Accordingly, defendants' motion for summary judgment is GRANTED and Claim No. 116046 is hereby dismissed.

Claimant's Cross-Motion

Claimant opposes defendants' motion for summary judgment and argues that the motion should be held in abeyance until discovery is completed in the related Supreme Court action, brought by claimant in July of this year, and until any and all possible motions and cross-motions, yet to be brought, have been decided by the Supreme Court in that action. Claimant's counsel, who has had numerous extensions to the scheduling order of discovery in this Court, is not persuasive in his arguments to hold defendants' motion in abeyance, based upon what may occur with the discovery and motion schedules in the Supreme Court action. In July 2010, claimant filed his Note of Issue in this Court and commenced an action in Supreme Court. This Court's calendar will not be held in abeyance awaiting what may or may not occur in the Supreme Court action.
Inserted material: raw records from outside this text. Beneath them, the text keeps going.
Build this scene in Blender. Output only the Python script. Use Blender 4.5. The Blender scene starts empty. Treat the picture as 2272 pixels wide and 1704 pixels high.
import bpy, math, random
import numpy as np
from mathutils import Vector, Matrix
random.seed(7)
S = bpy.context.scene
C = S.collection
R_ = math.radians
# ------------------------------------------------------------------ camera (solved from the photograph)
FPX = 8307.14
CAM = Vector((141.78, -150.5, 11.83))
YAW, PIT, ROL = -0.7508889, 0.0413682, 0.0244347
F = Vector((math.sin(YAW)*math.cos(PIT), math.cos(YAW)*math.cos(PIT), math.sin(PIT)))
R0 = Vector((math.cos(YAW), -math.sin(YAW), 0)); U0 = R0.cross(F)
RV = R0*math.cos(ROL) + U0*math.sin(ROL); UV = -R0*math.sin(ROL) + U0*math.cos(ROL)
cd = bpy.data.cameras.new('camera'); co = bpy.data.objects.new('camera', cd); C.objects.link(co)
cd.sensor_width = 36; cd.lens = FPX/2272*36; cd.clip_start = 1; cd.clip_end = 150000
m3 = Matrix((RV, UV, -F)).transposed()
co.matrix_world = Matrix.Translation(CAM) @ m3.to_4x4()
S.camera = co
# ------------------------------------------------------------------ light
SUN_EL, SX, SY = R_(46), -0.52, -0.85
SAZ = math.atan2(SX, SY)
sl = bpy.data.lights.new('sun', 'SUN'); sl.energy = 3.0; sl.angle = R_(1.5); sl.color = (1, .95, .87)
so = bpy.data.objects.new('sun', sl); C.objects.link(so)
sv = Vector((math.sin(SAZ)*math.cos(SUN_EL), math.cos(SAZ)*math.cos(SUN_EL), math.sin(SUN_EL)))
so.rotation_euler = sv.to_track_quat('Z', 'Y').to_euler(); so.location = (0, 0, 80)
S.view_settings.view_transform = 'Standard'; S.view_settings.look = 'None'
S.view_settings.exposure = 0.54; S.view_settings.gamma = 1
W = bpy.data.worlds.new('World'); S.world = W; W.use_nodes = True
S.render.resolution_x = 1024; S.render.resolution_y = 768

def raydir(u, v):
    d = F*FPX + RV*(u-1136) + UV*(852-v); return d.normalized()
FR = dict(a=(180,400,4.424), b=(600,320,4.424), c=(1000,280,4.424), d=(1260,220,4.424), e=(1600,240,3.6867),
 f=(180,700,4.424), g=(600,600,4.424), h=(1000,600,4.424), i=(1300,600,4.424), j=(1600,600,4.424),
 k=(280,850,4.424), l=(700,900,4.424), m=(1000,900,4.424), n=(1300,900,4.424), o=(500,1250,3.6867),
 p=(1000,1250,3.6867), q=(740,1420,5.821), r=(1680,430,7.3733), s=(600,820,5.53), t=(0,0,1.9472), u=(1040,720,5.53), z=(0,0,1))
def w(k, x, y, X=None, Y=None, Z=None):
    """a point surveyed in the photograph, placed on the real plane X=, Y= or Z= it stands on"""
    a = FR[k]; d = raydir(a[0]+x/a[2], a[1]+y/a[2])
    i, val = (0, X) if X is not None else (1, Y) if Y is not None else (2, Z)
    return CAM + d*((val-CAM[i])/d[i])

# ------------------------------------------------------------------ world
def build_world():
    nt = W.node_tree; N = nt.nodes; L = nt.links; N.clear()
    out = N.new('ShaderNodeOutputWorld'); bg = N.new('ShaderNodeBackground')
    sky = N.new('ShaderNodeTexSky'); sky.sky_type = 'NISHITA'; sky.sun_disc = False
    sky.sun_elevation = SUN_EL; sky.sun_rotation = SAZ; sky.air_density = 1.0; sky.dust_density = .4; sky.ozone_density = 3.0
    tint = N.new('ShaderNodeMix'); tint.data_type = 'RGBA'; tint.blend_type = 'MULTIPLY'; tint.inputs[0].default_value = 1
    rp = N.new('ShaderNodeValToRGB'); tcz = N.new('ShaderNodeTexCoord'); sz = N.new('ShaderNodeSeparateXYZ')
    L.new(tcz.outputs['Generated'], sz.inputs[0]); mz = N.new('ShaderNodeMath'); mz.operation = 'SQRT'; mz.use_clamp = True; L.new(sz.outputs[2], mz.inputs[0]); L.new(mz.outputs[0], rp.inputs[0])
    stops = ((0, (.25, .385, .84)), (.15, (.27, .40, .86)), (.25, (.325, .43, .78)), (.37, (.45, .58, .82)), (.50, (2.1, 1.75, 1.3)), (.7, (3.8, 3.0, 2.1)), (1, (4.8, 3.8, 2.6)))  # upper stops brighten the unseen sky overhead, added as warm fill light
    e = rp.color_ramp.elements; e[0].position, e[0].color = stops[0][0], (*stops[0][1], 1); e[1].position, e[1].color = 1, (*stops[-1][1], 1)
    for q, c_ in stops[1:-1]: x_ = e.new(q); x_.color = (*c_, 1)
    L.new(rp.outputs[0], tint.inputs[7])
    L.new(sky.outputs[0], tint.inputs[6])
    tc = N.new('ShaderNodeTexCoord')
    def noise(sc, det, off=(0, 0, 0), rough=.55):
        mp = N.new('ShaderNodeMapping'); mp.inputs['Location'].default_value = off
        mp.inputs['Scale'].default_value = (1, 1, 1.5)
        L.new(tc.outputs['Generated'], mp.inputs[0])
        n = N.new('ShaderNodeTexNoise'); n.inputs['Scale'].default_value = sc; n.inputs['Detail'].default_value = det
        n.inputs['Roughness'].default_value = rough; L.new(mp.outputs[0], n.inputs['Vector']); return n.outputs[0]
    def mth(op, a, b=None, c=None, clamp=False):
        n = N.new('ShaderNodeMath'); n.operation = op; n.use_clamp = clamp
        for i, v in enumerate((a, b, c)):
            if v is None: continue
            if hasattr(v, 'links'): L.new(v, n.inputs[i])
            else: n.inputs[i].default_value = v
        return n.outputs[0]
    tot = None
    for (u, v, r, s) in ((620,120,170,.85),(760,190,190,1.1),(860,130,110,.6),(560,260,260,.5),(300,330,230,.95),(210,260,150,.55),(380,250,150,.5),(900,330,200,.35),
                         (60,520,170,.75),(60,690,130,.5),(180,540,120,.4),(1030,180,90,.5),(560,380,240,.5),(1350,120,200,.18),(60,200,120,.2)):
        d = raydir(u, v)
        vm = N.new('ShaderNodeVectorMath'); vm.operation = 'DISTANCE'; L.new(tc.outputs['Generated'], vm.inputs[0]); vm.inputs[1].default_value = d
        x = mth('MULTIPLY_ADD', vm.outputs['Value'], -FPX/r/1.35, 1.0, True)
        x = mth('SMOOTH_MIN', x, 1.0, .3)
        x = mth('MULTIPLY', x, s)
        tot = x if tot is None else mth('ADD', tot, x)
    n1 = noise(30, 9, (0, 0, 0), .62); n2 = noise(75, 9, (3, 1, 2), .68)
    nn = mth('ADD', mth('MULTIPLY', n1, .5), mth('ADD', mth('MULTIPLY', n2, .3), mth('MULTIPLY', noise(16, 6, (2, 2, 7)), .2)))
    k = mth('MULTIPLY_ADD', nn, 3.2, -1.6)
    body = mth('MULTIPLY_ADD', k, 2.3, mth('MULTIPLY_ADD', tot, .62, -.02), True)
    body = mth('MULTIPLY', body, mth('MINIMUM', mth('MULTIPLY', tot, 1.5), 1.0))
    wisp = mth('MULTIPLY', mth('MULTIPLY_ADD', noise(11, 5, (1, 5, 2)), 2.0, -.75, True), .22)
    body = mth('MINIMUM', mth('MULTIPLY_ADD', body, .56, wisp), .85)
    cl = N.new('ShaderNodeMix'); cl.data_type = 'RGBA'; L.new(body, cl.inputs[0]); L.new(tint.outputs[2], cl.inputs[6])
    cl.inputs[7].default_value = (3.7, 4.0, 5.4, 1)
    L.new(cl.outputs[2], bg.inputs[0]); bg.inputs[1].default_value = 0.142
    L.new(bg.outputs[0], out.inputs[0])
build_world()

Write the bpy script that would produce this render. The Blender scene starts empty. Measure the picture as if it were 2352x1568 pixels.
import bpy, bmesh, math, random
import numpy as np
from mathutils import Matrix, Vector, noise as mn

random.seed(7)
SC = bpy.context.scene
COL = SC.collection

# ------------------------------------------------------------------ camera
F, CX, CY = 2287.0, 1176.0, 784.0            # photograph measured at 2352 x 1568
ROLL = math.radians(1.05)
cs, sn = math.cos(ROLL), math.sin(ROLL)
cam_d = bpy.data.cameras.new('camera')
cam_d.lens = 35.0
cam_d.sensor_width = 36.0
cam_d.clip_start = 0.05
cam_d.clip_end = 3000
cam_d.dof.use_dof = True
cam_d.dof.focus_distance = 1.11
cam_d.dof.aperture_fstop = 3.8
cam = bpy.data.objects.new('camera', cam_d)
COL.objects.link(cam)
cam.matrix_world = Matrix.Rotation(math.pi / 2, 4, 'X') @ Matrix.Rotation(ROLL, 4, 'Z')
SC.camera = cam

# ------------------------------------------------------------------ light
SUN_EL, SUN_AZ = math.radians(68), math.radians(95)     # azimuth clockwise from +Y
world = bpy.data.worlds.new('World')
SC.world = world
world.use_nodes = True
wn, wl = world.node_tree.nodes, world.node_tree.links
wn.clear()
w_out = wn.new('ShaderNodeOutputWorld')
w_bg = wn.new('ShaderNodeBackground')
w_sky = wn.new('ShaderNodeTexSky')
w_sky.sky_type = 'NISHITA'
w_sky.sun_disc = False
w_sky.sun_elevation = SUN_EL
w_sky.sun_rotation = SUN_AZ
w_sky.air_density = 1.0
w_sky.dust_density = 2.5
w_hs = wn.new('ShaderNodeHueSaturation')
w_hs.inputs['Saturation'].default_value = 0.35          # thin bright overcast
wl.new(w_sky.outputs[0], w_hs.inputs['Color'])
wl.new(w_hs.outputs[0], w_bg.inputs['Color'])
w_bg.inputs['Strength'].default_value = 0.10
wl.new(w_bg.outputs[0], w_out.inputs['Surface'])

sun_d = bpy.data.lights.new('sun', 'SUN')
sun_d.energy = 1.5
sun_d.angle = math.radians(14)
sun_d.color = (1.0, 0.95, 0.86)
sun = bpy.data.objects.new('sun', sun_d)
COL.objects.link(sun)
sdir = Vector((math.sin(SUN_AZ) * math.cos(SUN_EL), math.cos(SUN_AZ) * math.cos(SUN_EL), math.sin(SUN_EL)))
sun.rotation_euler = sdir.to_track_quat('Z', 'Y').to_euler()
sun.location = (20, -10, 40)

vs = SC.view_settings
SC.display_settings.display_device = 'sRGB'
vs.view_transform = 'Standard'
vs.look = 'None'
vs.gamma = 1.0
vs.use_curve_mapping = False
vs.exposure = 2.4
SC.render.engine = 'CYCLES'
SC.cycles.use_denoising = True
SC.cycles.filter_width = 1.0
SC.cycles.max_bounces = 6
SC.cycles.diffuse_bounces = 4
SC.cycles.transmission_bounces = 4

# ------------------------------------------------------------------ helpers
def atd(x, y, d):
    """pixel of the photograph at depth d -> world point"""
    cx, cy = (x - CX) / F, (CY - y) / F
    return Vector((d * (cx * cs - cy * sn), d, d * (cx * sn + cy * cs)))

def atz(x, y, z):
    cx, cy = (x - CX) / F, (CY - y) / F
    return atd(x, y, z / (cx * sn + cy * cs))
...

Moreover, as noted above, claimant's arguments in this vein are not sufficient to defeat defendants' summary judgment motion (see Woodard v Thomas, 77 AD3d 738, supra).

Accordingly, claimant's application to have defendants' motion held in abeyance is DENIED.

Claimant's cross-motion for summary judgment on his claim of liability based upon Labor Law 241(6) and 12 NYCRR 23-1.7(d) Slipping hazards is also DENIED. First, claimant's cross-motion was not timely commenced within 45 days of filing of the Note of Issue (see Miceli v State Farm Mut. Auto. Ins. Co., 3 NY3d 725; Brill v City of New York, 2 NY3d 648). Second, claimant has failed to show that 12 NYCRR 23-1.7(d) is applicable to the facts presented (see above analysis of this section).

November 18, 2010

White Plains, New York

Terry Jane Ruderman

Judge of the Court of Claims


1. In July 2010, claimant also commenced an action in New York State Supreme Court against Pike.